Confundir a precisa,
rigorosa e importante substância desta posição
com qualquer propósito de ir para o governo a qualquer preço e, ainda
por cima, com o efeito automático de transformar
o «péssimo» em óptimo e o «horroroso» em exaltante é uma pura e lamentável
desonestidade, bem representativa das
mais velhas e bafientas formas de fazer política, à esquerda ou à direita.
Acresce que esta
autoproclamada «esquerda moderna» também parece não ter grande apreço pela
coerência. Em entrevista a F. Louçã (28/2), uma
jornalista do «Público», em ostensiva deturpação, aludiu a que para o
PCP «o PS e o PSD são a mesma coisa». Louçã aproveitou gulosamente a boleia e
logo desancou no «discurso simplista do PCP, como se todos os gatos fossem
pardos em noite de lua nova». O problema é que se, neste âmbito, não existissem
dezenas de outras afirmações de dirigentes do Bloco de brutal amálgama
entre o PS e o PSD (como o PCP nunca
fez), aí estaria a recente afirmação de Louçã no mesmo comício de que PS e PSD
eram irmãos «absolutamente siameses» para se saber em que cabeças passeiam
gatos pardos e quem é que debita um «discurso simplista».
Os responsáveis do
Bloco andam manifestamente felizes por, nesta campanha, serem positivamente
levados ao colo pela maior parte dos órgãos de comunicação social que, como é
sabido, suspiram por uma política radicalmente de esquerda. -
Felizes podem estar,
apesar do bonito serviço que em Dezembro prestaram à cidade de Lisboa.

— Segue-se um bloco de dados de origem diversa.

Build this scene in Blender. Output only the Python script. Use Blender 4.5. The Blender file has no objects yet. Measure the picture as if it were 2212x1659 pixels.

Mas
deviam saber que impunidade política é coisa que, se não a reclamamos para nós,
também não a concedemos a ninguém.
No Avante" de 23.12.2004
Para quem compreensivelmente se tenha perdido pelo caminho, é só reparar, para além de outras diferenças, que onde hoje há supostamente «um PCP indisponível para a governação», há 15 ou 10 anos havia um PCP sobre o qual se lançava a suspeição de que querer fazer «um negócio de poder» com o PS.